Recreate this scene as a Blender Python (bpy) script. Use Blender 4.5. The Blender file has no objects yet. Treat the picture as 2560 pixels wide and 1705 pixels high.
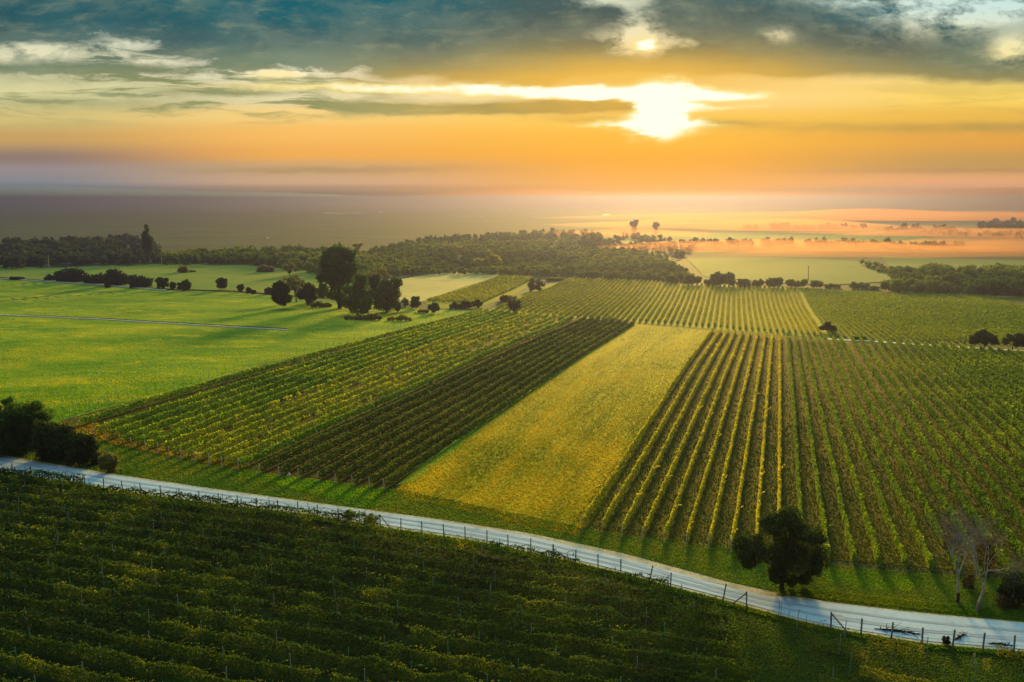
import bpy, math, random
import numpy as np
from mathutils import Vector

# ------------------------------------------------------------------ camera, light, exposure
SC = bpy.context.scene
COL = SC.collection
R = math.radians
F = 1990.0                 # focal length in photograph pixels (2560 wide)
PITCH = math.atan(355.5 / F)
CP, SP = math.cos(PITCH), math.sin(PITCH)
H = 36.0
rng = np.random.default_rng(11)
random.seed(11)

cam_d = bpy.data.cameras.new('camera')
cam = bpy.data.objects.new('camera', cam_d)
COL.objects.link(cam)
cam.location = (0, 0, H)
cam.rotation_euler = (R(90) - PITCH, 0, 0)
cam_d.sensor_width = 36.0
cam_d.lens = F / 2560 * 36.0
cam_d.clip_start = 0.5
cam_d.clip_end = 40000
SC.camera = cam

SC.view_settings.view_transform = 'Standard'
SC.view_settings.look = 'None'
SC.view_settings.gamma = 1.0
EXPO = 1.4
SC.view_settings.exposure = EXPO
SC.cycles.max_bounces = 5
SC.cycles.diffuse_bounces = 2
SC.cycles.transmission_bounces = 2
SC.cycles.volume_bounces = 0
SC.cycles.transparent_max_bounces = 8
SC.cycles.use_denoising = True

SUN_AZ, SUN_EL = R(11.2), R(10.0)
sun_d = bpy.data.lights.new('sun', 'SUN')
sun_d.energy = 5.0
sun_d.angle = R(9.0)
sun_d.color = (1.0, 0.62, 0.12)
sun = bpy.data.objects.new('sun', sun_d)
COL.objects.link(sun)
sdir = Vector((math.sin(SUN_AZ) * math.cos(SUN_EL), math.cos(SUN_AZ) * math.cos(SUN_EL), math.sin(SUN_EL)))
sun.rotation_euler = sdir.to_track_quat('Z', 'Y').to_euler()
sun.location = (0, 0, 100)


# ------------------------------------------------------------------ small node language
class S:
    def __init__(s, nt, sock): s.nt, s.k = nt, sock
    def _m(s, op, *a):
        n = s.nt.nodes.new('ShaderNodeMath'); n.operation = op
        for i, v in enumerate((s,) + a): put(s.nt, v, n.inputs[i])
        return S(s.nt, n.outputs[0])
    def __add__(s, o): return s._m('ADD', o)
    __radd__ = __add__
    def __sub__(s, o): return s._m('SUBTRACT', o)
    def __rsub__(s, o): return (s * -1.0) + o
    def __mul__(s, o): return s._m('MULTIPLY', o)
    __rmul__ = __mul__
    def __truediv__(s, o): return s._m('DIVIDE', o)
    def pw(s, o): return s._m('POWER', o)
    def mx(s, o): return s._m('MAXIMUM', o)
    def mn(s, o): return s._m('MINIMUM', o)
    def ab(s): return s._m('ABSOLUTE')
    def exp(s): return s._m('EXPONENT')


def put(nt, v, inp):
    if isinstance(v, S): nt.links.new(v.k, inp)
    elif hasattr(v, 'is_output'): nt.links.new(v, inp)
    else: inp.default_value = v


def smooth(x, a, b):
    n = x.nt.nodes.new('ShaderNodeMapRange'); n.interpolation_type = 'SMOOTHSTEP'
    put(x.nt, x, n.inputs['Value']); n.inputs['From Min'].default_value = a; n.inputs['From Max'].default_value = b
    return S(x.nt, n.outputs['Result'])


def vec(nt, x, y, z=0.0):
    n = nt.nodes.new('ShaderNodeCombineXYZ')
    for i, v in enumerate((x, y, z)): put(nt, v, n.inputs[i])
    return n.outputs[0]


def noise(nt, v, scale=1.0, detail=4.0, rough=0.55, dist=0.0):
    n = nt.nodes.new('ShaderNodeTexNoise'); put(nt, v, n.inputs['Vector'])
    n.inputs['Scale'].default_value = scale; n.inputs['Detail'].default_value = detail
    n.inputs['Roughness'].default_value = rough; n.inputs['Distortion'].default_value = dist
    return S(nt, n.outputs['Fac'])


def lin(c):
    return tuple(((v / 255) / 12.92 if v / 255 <= 0.04045 else ((v / 255 + 0.055) / 1.055) ** 2.4) for v in c)


def mixc(nt, f, a, b, mode='MIX'):
    n = nt.nodes.new('ShaderNodeMix'); n.data_type = 'RGBA'; n.blend_type = mode
    put(nt, f, n.inputs[0])
    for v, i in ((a, 6), (b, 7)):
        if isinstance(v, tuple) and len(v) == 3: v = v + (1.0,)
        put(nt, v, n.inputs[i])
    return n.outputs[2]


def ramp(nt, x, stops, interp='EASE'):
    n = nt.nodes.new('ShaderNodeValToRGB'); e = n.color_ramp.elements
    n.color_ramp.interpolation = interp
    while len(e) < len(stops): e.new(0.5)
    for el, (p, c) in zip(e, stops):
        el.position = p; el.color = tuple(c) + (1.0,)
    put(nt, x, n.inputs[0])
    return n.outputs[0]


def uv_of(px, py):
    q = (852.5 - py) / F
    d = CP + q * SP
    return (px - 1280) / F / d, (-SP + q * CP) / d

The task
Return, unchanged, the lines from the first line of the material through the line that holds "random.seed(11)", inclusive, omitting pictures.

Response to this task
Recreate this scene as a Blender Python (bpy) script. Use Blender 4.5. The Blender file has no objects yet. Treat the picture as 2560 pixels wide and 1705 pixels high.
import bpy, math, random
import numpy as np
from mathutils import Vector

# ------------------------------------------------------------------ camera, light, exposure
SC = bpy.context.scene
COL = SC.collection
R = math.radians
F = 1990.0                 # focal length in photograph pixels (2560 wide)
PITCH = math.atan(355.5 / F)
CP, SP = math.cos(PITCH), math.sin(PITCH)
H = 36.0
rng = np.random.default_rng(11)
random.seed(11)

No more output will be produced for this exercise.